Heinz has indeed undergone significant management changes. Earlier this year, it was bought for $23 billion by legendary investor Warren Buffett and Brazilian private equity firm 3G. Most Americans have heard of Buffett, and he’s one of the least objectionable corporate personalities around. Few people have heard of 3G Capital, which is based in Brazil and has only made two acquisitions to date.

Founded by Jorge Paulo Lemann, a Harvard graduate, 3G is following in the footsteps of highly sophisticated Brazilian investors and managers, many of them who were educated in the U.S. They have prospered during Brazil’s boom, gained sophistication in an array of markets and are using their balance sheets and knowledge to push into new markets. To Brazilian investors, American companies with global footprints are extremely appealing. The trend started in 2008, when InBev, run by Carlos Brito, a Brazilian executive, acquired Anheuser-Busch for $52 billion (PDF). Brazilian meatpacking company JBS bought Pilgrim’s Pride, a chicken processor. And Marfrig bought Keystone Foods, a major distributor to the fast food industry. “Look out for the Brazilians and the Indians,” the chief executive officer of a consumer products company told me when I wrote about this trend in 2010. A few years later, his company was sold to a Brazilian company.

3G made a splash in the fall of 2010 when it bought Burger King—the perennial Pepsi to McDonald’s Coke. And, having set up shop at Burger King’s headquarters in Miami, the Brazilians are moving aggressively to remake the company. They’re assaulting (get it?) McDonald’s head-on by introducing new French fries, for example.

After the deal to buy Heinz closed in February, 3G installed a new chief executive officer: Bernardo Hees. Hees, 43, had spent much of his career at the huge Brazilian logistics company ALL. But 3G brought him to the U.S. to run Burger King as chief executive officer in 2010.
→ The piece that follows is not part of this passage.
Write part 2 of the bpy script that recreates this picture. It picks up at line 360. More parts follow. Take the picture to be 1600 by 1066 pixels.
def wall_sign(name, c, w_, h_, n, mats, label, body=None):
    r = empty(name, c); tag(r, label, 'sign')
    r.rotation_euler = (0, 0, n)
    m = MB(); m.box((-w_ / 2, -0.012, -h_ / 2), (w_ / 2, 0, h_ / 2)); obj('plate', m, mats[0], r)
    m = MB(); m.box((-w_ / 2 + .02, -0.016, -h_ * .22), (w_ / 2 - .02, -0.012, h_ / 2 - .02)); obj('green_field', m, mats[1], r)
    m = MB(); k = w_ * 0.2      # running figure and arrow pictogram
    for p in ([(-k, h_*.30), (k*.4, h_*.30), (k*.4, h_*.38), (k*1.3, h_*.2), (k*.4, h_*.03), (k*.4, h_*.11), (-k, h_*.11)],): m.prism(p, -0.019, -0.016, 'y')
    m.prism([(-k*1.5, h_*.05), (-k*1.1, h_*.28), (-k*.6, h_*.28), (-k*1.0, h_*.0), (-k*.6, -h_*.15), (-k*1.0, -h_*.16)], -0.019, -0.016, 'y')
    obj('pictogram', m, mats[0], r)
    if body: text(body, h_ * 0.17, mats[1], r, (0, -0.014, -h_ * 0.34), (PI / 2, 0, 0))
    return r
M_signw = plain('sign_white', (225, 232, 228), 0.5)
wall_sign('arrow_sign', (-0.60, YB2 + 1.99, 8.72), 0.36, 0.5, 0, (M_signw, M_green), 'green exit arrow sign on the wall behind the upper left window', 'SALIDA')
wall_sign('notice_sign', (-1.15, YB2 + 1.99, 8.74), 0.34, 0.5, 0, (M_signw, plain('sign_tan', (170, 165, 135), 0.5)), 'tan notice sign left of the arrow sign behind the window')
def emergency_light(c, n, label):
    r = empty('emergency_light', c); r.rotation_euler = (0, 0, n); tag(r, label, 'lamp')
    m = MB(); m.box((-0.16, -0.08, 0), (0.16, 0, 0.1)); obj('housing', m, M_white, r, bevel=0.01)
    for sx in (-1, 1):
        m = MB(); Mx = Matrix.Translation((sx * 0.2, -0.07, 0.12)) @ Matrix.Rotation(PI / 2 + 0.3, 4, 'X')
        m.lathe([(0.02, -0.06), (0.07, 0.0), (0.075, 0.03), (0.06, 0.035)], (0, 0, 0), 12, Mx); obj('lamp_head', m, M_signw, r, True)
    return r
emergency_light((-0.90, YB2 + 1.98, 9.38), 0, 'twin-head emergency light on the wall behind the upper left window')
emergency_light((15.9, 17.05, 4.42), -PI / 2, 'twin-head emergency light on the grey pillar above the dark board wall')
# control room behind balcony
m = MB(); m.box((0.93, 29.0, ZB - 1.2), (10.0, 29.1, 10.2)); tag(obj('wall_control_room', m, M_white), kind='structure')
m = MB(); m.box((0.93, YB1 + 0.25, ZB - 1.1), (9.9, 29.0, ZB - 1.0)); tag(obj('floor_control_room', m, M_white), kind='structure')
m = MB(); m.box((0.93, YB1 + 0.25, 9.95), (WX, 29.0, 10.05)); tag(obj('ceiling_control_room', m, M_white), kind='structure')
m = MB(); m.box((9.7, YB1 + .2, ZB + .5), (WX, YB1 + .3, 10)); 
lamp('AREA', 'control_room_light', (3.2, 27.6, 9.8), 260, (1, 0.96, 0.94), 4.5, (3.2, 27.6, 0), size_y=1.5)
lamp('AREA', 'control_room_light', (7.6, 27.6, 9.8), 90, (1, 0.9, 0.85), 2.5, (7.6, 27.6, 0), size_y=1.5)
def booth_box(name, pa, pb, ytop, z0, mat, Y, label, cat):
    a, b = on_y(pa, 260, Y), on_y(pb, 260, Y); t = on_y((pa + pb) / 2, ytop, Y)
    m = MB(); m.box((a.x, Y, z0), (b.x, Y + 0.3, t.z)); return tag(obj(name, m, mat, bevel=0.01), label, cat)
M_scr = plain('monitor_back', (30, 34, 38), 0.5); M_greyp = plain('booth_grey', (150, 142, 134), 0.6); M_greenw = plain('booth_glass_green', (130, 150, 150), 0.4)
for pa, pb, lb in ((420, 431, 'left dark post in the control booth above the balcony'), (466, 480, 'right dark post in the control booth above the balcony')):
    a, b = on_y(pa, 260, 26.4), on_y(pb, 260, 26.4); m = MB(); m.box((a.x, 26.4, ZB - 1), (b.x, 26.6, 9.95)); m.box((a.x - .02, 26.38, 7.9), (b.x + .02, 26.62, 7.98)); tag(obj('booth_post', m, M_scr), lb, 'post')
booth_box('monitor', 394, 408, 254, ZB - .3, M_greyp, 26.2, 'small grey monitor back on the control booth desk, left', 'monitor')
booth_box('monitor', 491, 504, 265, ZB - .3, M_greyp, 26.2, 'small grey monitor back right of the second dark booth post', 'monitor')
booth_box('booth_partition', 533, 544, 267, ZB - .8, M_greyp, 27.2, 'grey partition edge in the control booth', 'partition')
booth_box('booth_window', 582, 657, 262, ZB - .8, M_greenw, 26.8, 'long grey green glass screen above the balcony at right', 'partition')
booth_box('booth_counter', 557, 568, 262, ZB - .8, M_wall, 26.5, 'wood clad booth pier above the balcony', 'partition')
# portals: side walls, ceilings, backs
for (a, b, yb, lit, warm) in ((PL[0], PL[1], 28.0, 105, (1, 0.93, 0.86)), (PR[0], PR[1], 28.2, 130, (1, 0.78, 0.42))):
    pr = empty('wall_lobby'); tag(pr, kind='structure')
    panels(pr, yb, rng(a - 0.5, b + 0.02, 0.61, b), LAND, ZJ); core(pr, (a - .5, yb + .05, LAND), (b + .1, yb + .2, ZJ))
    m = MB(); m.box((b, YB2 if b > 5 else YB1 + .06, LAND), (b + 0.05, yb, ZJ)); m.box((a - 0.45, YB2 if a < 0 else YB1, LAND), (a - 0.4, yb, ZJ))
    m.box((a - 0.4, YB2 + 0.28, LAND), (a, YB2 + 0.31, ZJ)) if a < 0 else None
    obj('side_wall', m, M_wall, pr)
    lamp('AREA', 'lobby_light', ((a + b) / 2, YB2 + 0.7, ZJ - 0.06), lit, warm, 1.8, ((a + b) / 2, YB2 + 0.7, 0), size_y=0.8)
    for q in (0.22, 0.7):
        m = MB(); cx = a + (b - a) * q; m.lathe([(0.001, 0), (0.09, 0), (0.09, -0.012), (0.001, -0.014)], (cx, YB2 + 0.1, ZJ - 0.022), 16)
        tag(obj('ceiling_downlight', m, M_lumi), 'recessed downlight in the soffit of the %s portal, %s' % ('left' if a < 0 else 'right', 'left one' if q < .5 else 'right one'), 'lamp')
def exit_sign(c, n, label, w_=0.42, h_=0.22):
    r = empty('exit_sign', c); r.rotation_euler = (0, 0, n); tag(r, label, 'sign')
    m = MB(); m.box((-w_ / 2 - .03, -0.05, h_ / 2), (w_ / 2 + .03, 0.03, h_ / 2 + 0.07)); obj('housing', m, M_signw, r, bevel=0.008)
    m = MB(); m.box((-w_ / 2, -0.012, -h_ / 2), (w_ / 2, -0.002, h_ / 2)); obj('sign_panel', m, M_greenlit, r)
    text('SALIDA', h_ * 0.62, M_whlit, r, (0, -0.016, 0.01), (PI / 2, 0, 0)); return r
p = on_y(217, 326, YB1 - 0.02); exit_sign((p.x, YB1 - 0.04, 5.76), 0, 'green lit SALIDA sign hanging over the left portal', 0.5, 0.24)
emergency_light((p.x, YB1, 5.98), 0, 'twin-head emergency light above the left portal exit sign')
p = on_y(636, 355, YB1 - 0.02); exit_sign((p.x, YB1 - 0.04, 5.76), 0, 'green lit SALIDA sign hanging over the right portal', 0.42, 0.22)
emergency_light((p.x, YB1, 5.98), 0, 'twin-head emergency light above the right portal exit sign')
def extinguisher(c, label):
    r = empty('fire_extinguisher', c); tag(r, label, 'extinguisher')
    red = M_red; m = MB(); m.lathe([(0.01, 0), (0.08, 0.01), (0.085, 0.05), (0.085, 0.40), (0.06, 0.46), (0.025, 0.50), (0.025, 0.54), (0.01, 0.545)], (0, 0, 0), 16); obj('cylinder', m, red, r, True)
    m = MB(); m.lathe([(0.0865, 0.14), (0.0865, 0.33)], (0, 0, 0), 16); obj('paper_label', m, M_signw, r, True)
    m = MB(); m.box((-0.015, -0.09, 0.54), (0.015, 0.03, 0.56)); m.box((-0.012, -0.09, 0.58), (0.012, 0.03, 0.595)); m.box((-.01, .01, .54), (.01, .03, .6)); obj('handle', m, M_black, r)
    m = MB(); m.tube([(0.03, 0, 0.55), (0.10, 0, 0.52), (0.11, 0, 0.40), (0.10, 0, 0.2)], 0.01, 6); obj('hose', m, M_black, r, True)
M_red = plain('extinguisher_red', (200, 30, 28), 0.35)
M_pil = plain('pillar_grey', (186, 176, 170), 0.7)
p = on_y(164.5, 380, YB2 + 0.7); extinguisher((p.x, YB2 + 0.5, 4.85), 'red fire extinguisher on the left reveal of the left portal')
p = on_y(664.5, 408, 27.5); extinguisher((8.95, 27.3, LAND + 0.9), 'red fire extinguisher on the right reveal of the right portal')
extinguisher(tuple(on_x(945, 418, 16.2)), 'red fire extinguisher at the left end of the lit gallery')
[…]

And therein lies the problem. Heinz is now essentially owned and managed by the same crowd that owns Burger King. What’s more, the company’s new CEO is the guy who used to run Burger King, which his bosses continue to own. Now, Heinz may be only a minor supplier to McDonald’s. But when you do business with McDonald’s (or any large company) as a supplier, you inevitably gain some intelligence about how the company is doing and how it operates. You learn how much the company is willing to (or able to) pay, and how long it takes to make payments. You might learn how much it is ordering, which might give some insight into sales. And you might be able to glean some advance knowledge of new product launches or marketing campaigns. For example, a company that sells vegetables to McDonald’s that suddenly starts getting lots of orders for spinach, cucumbers, and avocados, might surmise that the company is poised to introduce a McCobb Salad.

Now, any information that Heinz could gain about McDonald’s from supplying a small amount of ketchup is probably irrelevant in the broad scheme of things. And so the move does come off as slightly paranoid. But these are businesses in which every iota of operating margin makes a difference, and in which every percentage of market share represents billions of dollars in sales. In hypercompetitive industries, it’s simply intolerable to let your counterparts get even the most fleeting peek behind the curtain.